I’ll be sitting in the lower bowl tomorrow, taking advantage of one of the many vouchers the Devils have been handing out this year after everything from toy donations to food donations to a coat drive. Hey, if everyone else can take advantage of these babies I might as well do so myself, so I sold my regular seats and am sitting in section 3 behind the attacking net tomorrow, enough rows up so that I shouldn’t have any blind spots on the ice. Usually the only time I sit below is when I deign to go to a preseason game, which hasn’t happened in a couple years between the lockout last year and my lack of interest in going to one in mid-September this year. I’m not particularly anxious to find out what this ‘arena takeover’ by Party Poker is tomorrow night, I just hope it isn’t as annoying as those orange Mercedes Benz ads on the ice immediately after the lockout.
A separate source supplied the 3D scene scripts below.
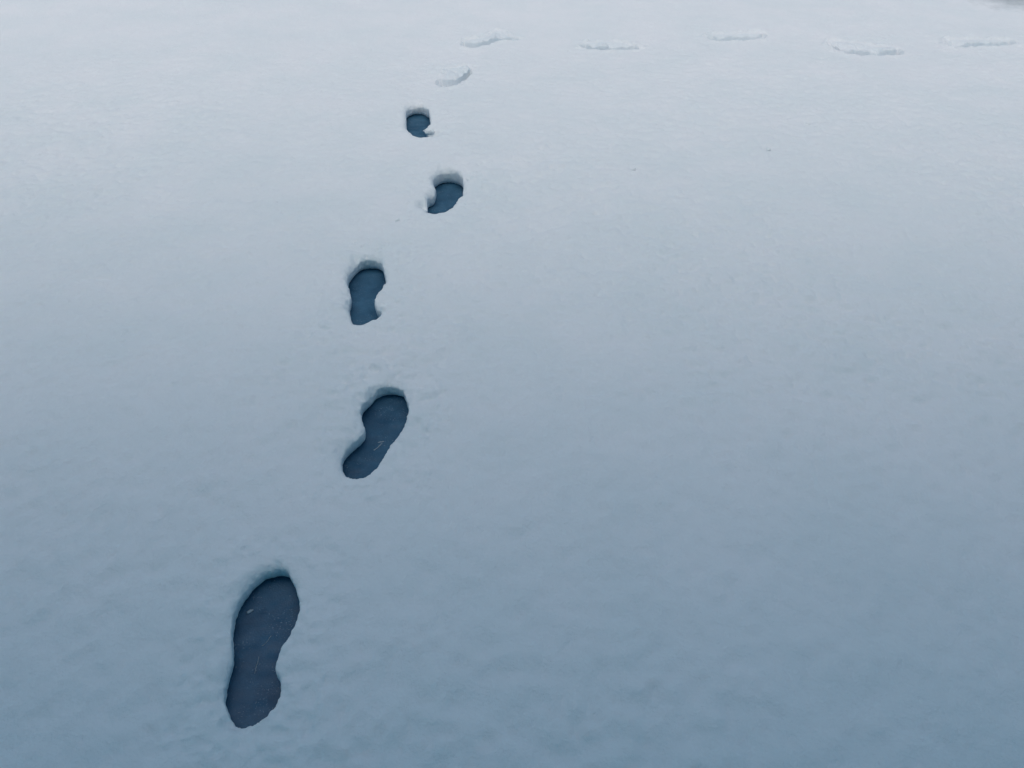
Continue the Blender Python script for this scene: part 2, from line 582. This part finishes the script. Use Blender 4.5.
# snow that slid off the rims of the two farthest dark prints
for pi, u, v, r, sq in ((4, 429.5, 130.5, .020, 1.2),):
    x, y = unproj(u, v)
    o = lump('snow_clod', r, 0.6, 40 + int(u), stretch=sq)
    o.parent = PR[pi]['root']
    o.location = Vector((x, y, z_at(x, y) - 0.2 * r)) - PR[pi]['root'].location

# the crumb lying in the nearest print, and the frosty scratches left by the soles
x, y = unproj(250, 612, -D1)
o = lump('snow_crumb', 0.0038, 0.5, 31, stretch=2.2, mat=M_FROST)
o.location = (x, y, 0.002 - D1)
o.rotation_euler.z = 0.6
tag(o, 'small white snow crumb lying inside the largest footprint, near its left edge', 'snow crumb', 'snow crumbs scattered beside the trail')


def scratch(p, line, r):
    """a thin ridge of frost stuck to the floor"""
    Vs, Fs = [], []
    for k, (u, v) in enumerate(line):
        x, y = unproj(u, v, -p['depth'])
        u2, v2 = line[min(k + 1, len(line) - 1)]
        u1, v1 = line[max(k - 1, 0)]
        a, b = unproj(u1, v1, -p['depth']), unproj(u2, v2, -p['depth'])
        L = math.hypot(b[0] - a[0], b[1] - a[1])
        px, py = -(b[1] - a[1]) / L, (b[0] - a[0]) / L
        q = r * random.uniform(0.3, 1.2)
        j = random.uniform(-0.7, 0.7) * r
        z = -p['depth']
        Vs += [(x + px * (j - q), y + py * (j - q), z - .0015), (x + px * j, y + py * j, z + 0.0016 + random.uniform(0, .001)), (x + px * (j + q), y + py * (j + q), z - .0015)]
        if k:
            n = 3 * k
            Fs += [(n - 3, n - 2, n + 1, n), (n - 2, n - 1, n + 2, n + 1)]
    return mesh_np('frost_scratch', np.array(Vs), np.array(Fs), M_FROST, p['root'])


scratch(PR[0], [(254.5 + 4.5 * k / 14, 674 - 17 * k / 14) for k in range(15)], 0.0011)
scratch(PR[0], [(262 + 9 * k / 8, 646 - 10 * (k / 8) ** 1.6) for k in range(9)], 0.0007)
scratch(PR[1], [(374 + 8 * k / 9, 450.5 - 7 * k / 9) for k in range(10)], 0.0017)
scratch(PR[1], [(378 + 6 * k / 6, 442.5 - 1.0 * k / 6) for k in range(7)], 0.0015)

# ------------------------------------------------------------------ unseen building added behind the camera to shade and cool the near snow
M_WALL = plain('cool_bounce_wall', (0.18, 0.66, 0.80), 0.9, 8, 0.06)  # blue chosen so the added wall bounces cool light onto near snow
M_CEIL = plain('cool_bounce_boards', (0.18, 0.66, 0.80), 0.8, 8, 0.06)  # same blue overhead, for cool bounce from the added ceiling
M_ROOF = plain('roof_slate', (0.07, 0.07, 0.08), 0.7, 12, 0.2)
M_FRAME = plain('painted_wood', (0.5, 0.5, 0.48), 0.5, 30, 0.05)
M_DOOR = plain('door_paint', (0.06, 0.09, 0.08), 0.4, 30, 0.08)
M_GLASS, _nt, _b = new_mat('window_glass')
_b.inputs['Base Color'].default_value = (0.02, 0.025, 0.03, 1)
_b.inputs['Roughness'].default_value = 0.05


def boxes(name, bl, mat, parent):
    Vs, Fs = [], []
    for (x0, x1, y0, y1, z0, z1) in bl:
        n = len(Vs)
        Vs += [(x0, y0, z0), (x1, y0, z0), (x1, y1, z0), (x0, y1, z0), (x0, y0, z1), (x1, y0, z1), (x1, y1, z1), (x0, y1, z1)]
        Fs += [(n, n + 3, n + 2, n + 1), (n + 4, n + 5, n + 6, n + 7), (n, n + 1, n + 5, n + 4), (n + 1, n + 2, n + 6, n + 5), (n + 2, n + 3, n + 7, n + 6), (n + 3, n, n + 4, n + 7)]
    o = mesh_np(name, np.array(Vs, float), np.array(Fs), mat, parent)
    o.data.polygons.foreach_set('use_smooth', np.zeros(len(Fs), bool))
    return o


HY, HH = -1.6, 3.9
PY, PH = 0.66, 3.3                                # front edge and height of the added roof that blocks light
added_house = bpy.data.objects.new('added_house', None)  # light blocker out of view, built as a porch front
added_house.location = (0, HY - 3, 0)
COL.objects.link(added_house)
tag(added_house, 'unseen pale blue building with a porch, added behind the camera to shade the near snow', 'added_house')
boxes('wall', [(-7, 7, HY - 7, HY, -0.05, HH)], M_WALL, added_house)
rf = mesh_np('roof', np.array([(-7.4, HY + .4, HH), (7.4, HY + .4, HH), (7.4, HY - 7.4, HH), (-7.4, HY - 7.4, HH), (-7.4, HY - 3.5, HH + 1.6), (7.4, HY - 3.5, HH + 1.6)], float),
             np.array([(0, 1, 5, 4), (2, 3, 4, 5), (0, 3, 2, 1), (0, 4, 3, 3), (1, 2, 5, 5)][:3]), M_ROOF, added_house)
rf.data.polygons.foreach_set('use_smooth', np.zeros(3, bool))
boxes('shade_roof', [(-6.5, 6.5, HY + .003, PY, PH, PH + .16)], M_ROOF, added_house)  # added to cut sun and sky off the near snow
boxes('bounce_ceiling', [(-6.45, 6.45, HY + .003, PY - .05, PH - .03, PH - .003)], M_CEIL, added_house)
for px_ in (-6.2, -2.6, 2.6, 6.2):
    boxes('added_post', [(px_ - .06, px_ + .06, PY - .3, PY - .18, -0.06, PH - .033)], M_FRAME, added_house)
dr = boxes('door', [(-0.5, 0.4, HY + .004, HY + .05, 0.02, 2.05)], M_DOOR, added_house)  # door and windows only dress the added building
boxes('handle', [(0.26, 0.33, HY + .055, HY + .10, 0.98, 1.01)], M_FRAME, dr)
for wx in (-5.0, -2.8, 2.4, 4.8):
    fr = boxes('window', [(wx - .6, wx - .53, HY + .004, HY + .06, .95, 2.15), (wx + .53, wx + .6, HY + .004, HY + .06, .95, 2.15),
                          (wx - .528, wx + .528, HY + .004, HY + .06, 2.08, 2.15), (wx - .528, wx + .528, HY + .004, HY + .06, .95, 1.02)], M_FRAME, added_house)
    boxes('pane', [(wx - .527, wx + .527, HY + .008, HY + .02, 1.022, 2.078)], M_GLASS, fr)
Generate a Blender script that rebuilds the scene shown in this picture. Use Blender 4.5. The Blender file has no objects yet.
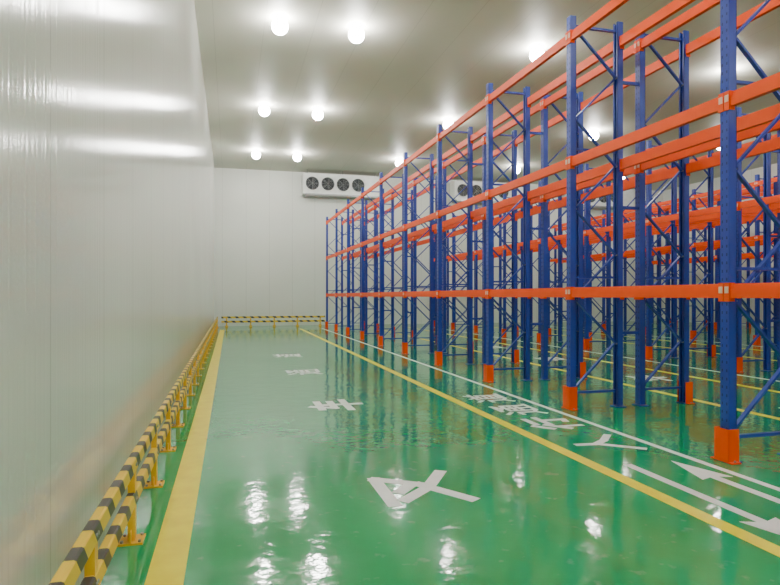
import bpy, bmesh, math, random
from mathutils import Vector, Matrix
random.seed(3)
C = bpy.context.scene.collection

# ---------------- materials ----------------
def new_mat(name):
    m = bpy.data.materials.new(name); m.use_nodes = True
    nt = m.node_tree; b = nt.nodes['Principled BSDF']
    return m, nt, b
def N(nt, t, **kw):
    n = nt.nodes.new(t)
    for k, v in kw.items(): setattr(n, k, v)
    return n
def simple(name, col, rough=.4, metal=0, var=0.06, scale=6, spec=.5):
    m, nt, b = new_mat(name)
    tc = N(nt, 'ShaderNodeTexCoord'); nz = N(nt, 'ShaderNodeTexNoise')
    nz.inputs['Scale'].default_value = scale
    nt.links.new(tc.outputs['Object'], nz.inputs['Vector'])
    r = N(nt, 'ShaderNodeValToRGB')
    r.color_ramp.elements[0].position = .3; r.color_ramp.elements[1].position = .7
    r.color_ramp.elements[0].color = [c*(1-var) for c in col]+[1]
    r.color_ramp.elements[1].color = [min(1, c*(1+var)) for c in col]+[1]
    nt.links.new(nz.outputs['Fac'], r.inputs['Fac'])
    nt.links.new(r.outputs['Color'], b.inputs['Base Color'])
    b.inputs['Roughness'].default_value = rough
    b.inputs['Metallic'].default_value = metal
    b.inputs['Specular IOR Level'].default_value = spec
    return m

def panel_mat(name, col, axis, period, rough, rib=(1, 30, .3), ribstr=.25, dist=.01, seam=.8, spec=.5):
    """Sandwich panel sheet metal: faint seams every `period` m along axis, fine rolled ribs."""
    m, nt, b = new_mat(name); L = nt.links.new
    tc = N(nt, 'ShaderNodeTexCoord'); sep = N(nt, 'ShaderNodeSeparateXYZ')
    L(tc.outputs['Object'], sep.inputs[0])
    d = N(nt, 'ShaderNodeMath', operation='DIVIDE'); d.inputs[1].default_value = period
    L(sep.outputs[axis], d.inputs[0])
    fr = N(nt, 'ShaderNodeMath', operation='FRACT'); L(d.outputs[0], fr.inputs[0])
    s = N(nt, 'ShaderNodeMath', operation='LESS_THAN'); s.inputs[1].default_value = .014/period
    L(fr.outputs[0], s.inputs[0])
    nz = N(nt, 'ShaderNodeTexNoise'); nz.inputs['Scale'].default_value = .35; nz.inputs['Detail'].default_value = 4
    L(tc.outputs['Object'], nz.inputs['Vector'])
    r = N(nt, 'ShaderNodeValToRGB')
    r.color_ramp.elements[0].position = .3; r.color_ramp.elements[1].position = .7
    r.color_ramp.elements[0].color = [c*.95 for c in col]+[1]
    r.color_ramp.elements[1].color = [min(1, c*1.02) for c in col]+[1]
    L(nz.outputs['Fac'], r.inputs['Fac'])
    mx = N(nt, 'ShaderNodeMix', data_type='RGBA'); mx.inputs[7].default_value = [c*seam for c in col]+[1]
    L(r.outputs['Color'], mx.inputs[6])
    L(s.outputs[0], mx.inputs[0])
    L(mx.outputs[2], b.inputs['Base Color'])
    mp = N(nt, 'ShaderNodeMapping'); mp.inputs['Scale'].default_value = rib
    L(tc.outputs['Object'], mp.inputs['Vector'])
    n2 = N(nt, 'ShaderNodeTexNoise'); n2.inputs['Scale'].default_value = 1; n2.inputs['Detail'].default_value = 1
    L(mp.outputs[0], n2.inputs['Vector'])
    bp = N(nt, 'ShaderNodeBump'); bp.inputs['Strength'].default_value = ribstr; bp.inputs['Distance'].default_value = dist
    L(n2.outputs['Fac'], bp.inputs['Height']); L(bp.outputs[0], b.inputs['Normal'])
    b.inputs['Roughness'].default_value = rough
    b.inputs['Specular IOR Level'].default_value = spec
    return m

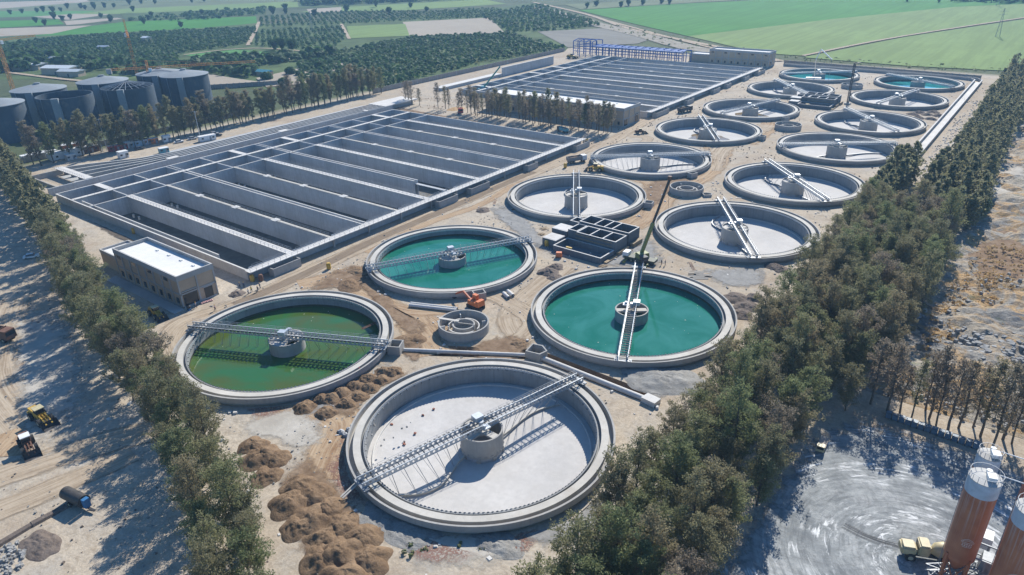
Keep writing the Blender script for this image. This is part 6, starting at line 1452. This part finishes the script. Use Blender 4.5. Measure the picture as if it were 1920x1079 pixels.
rocks('rubble', 'heap of grey broken slabs right of the tree belt', 133, 88, 7, 8, 110, .4, 1.1, concrete('slab_grey', (.28, .28, .27)), 1.6)
rocks('rubble', 'scattered pale stones on the rough ground near the slim trees', 140, 66, 25, 9, 350, .2, .6, ROCK, .7)
rocks('rubble', 'white stones at the lower left corner', 17, -66.5, 6, 3, 140, .2, .55, ROCK, .15)
rocks('rubble', 'small stones and scraps beside the near clarifier', 38, -14, 12, 12, 60, .1, .3, ROCK, .05)
rocks('litter', 'pale litter scattered on the dirt between the right drain channel and trees', 95.5, 300, 2.4, 90, 260, .15, .55, CONCL, .05)
def grassmass(cx, cy, rx, ry, n, label, mat):
    m = MB()
    for _ in range(n):
        a, k = rr.uniform(0, 2 * PI), rr.random() ** .5; clump(m, cx + rx * k * math.cos(a), cy + ry * k * math.sin(a), rr.uniform(.3, .8), .7, 7, rr, .9)
    m.build('dry_grass', mat, kind='stuff', label=label)
GRS = leafmat('dry_grass_leaf', (.40, .25, .10), (.46, .33, .15), (.36, .27, .14))
grassmass(128, 98, 9, 40, 500, 'tufts of orange dry grass on the rubble ground beside the trees', GRS); grassmass(150, 72, 26, 12, 500, 'dry grass between the slim trees and the rubble', GRS); grassmass(136, 140, 14, 22, 400, 'dry orange grass around the farther rubble mound', GRS)

# loose stones, scraps and clods over the open ground of the works
def scatter(name, label, n, s0, s1, mat, area, seed):
    r2 = random.Random(seed); m = MB(); k = 0
    while k < n:
        x, y = r2.uniform(area[0], area[2]), r2.uniform(area[1], area[3])
        if any(math.hypot(x - a, y - b) < 25.6 for a, b in TANKS) or any(b[0] - 2 < x < b[2] + 3 and b[1] - 2 < y < b[3] + 2 for b in (B1, B2)) or (-72 < x < -36 and -6 < y < 8): continue
        if noise.noise(Vector((x * .07, y * .07, seed))) < .02: k += .2; continue
        k += 1; s = r2.uniform(s0, s1); a = r2.uniform(0, 6.3); m.cbox(x, y, -.02, s * r2.uniform(.6, 1.6), s, s * r2.uniform(.3, .8), a, r2.uniform(.5, .9))
    m.build(name, mat, kind='stuff', label=label)
scatter('stones', 'loose stones and clods scattered over the beige ground of the works', 1500, .12, .42, GRAVEL, (-34, -60, 86, 200), 1)
scatter('stones', 'loose stones on the far ground among the clarifiers', 900, .2, .6, GRAVD, (-34, 200, 96, 452), 2)
scatter('litter', 'scraps of timber and pale litter on the ground between the clarifiers', 260, .2, .7, CONCL, (-30, -40, 84, 200), 4)
scatter('stones', 'dark clods on the haul road edge and the strip behind the basins', 700, .2, .6, SOIL, (-180, 194, -36, 256), 6)
scatter('stones', 'clods and stones on the left dirt yard', 700, .12, .4, GRAVD, (-120, -110, 60, -20), 8)
for px, py, q in ((772, 1034, 1.0), (862, 1026, .6), (795, 1010, .5), (905, 1030, .5), (795, 1032, .6)):
    x, y = at(px, py); m = MB(); [clump(m, rr.uniform(-1, 1) * q, rr.uniform(-1, 1) * q, rr.uniform(.25, .6) * q, rr.uniform(.3, .9) * q, 26, rr) for _ in range(5)]; o = m.build('low_bush', LEAFG); o.location = (x, y, 0); tag(o, 'low green bush at the foot of the near clarifier, on brick coloured scraps', 'bush', 'low bushes below the near clarifier')
for px, py, q in ((500, 150, 4), (530, 158, 3), (480, 140, 3.5), (545, 140, 4), (600, 130, 4)):
    x, y = at(px, py); m = MB(); clump(m, 0, 0, q, q * 1.4, 160, rr); o = m.build('round_bush', LEAFD); o.location = (x, y, 0); tag(o, 'rounded dark bush at the orchard edge above the back tree row', 'bush', 'bushes at the orchard edge')
# ---------------------------------------------------------------- air
if True:
    MB().box(-4900, -700, -6, 2500, 4800, 92).build('haze', HZ, kind='stuff', label='thin blue air haze over the whole plain')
At least the temperature is supposed to pick up tomorrow although we had another annoying snowstorm this morning. I honestly don’t know how people in Canada or Buffalo put up with this and far worse besides. Oh well, whatever they do it would be nice to see a home win again. Of the five home games I’ve missed four have been Devil wins (three of them shutouts). My only in-person win in the last month plus was December 18 against Ottawa. A few more losses and I may just start no-showing to these games. Then again with eight road games and a de facto neutral site among our last thirteen games before the Olympic break, there aren’t going to be a lot of opportunities to go to games over the next six weeks anyway. At least that’s one way to avoid bad weather this winter.
If you want to look at it another way though, I’m still at NHL .500 somehow in my games attended (5-5-6). New Jersey as a team is at NHL .500 (18-18-9), so from that perspective I guess I’m at par for the course. Regardless, for the Devils to make the playoffs, both numbers’ll have to improve and soon.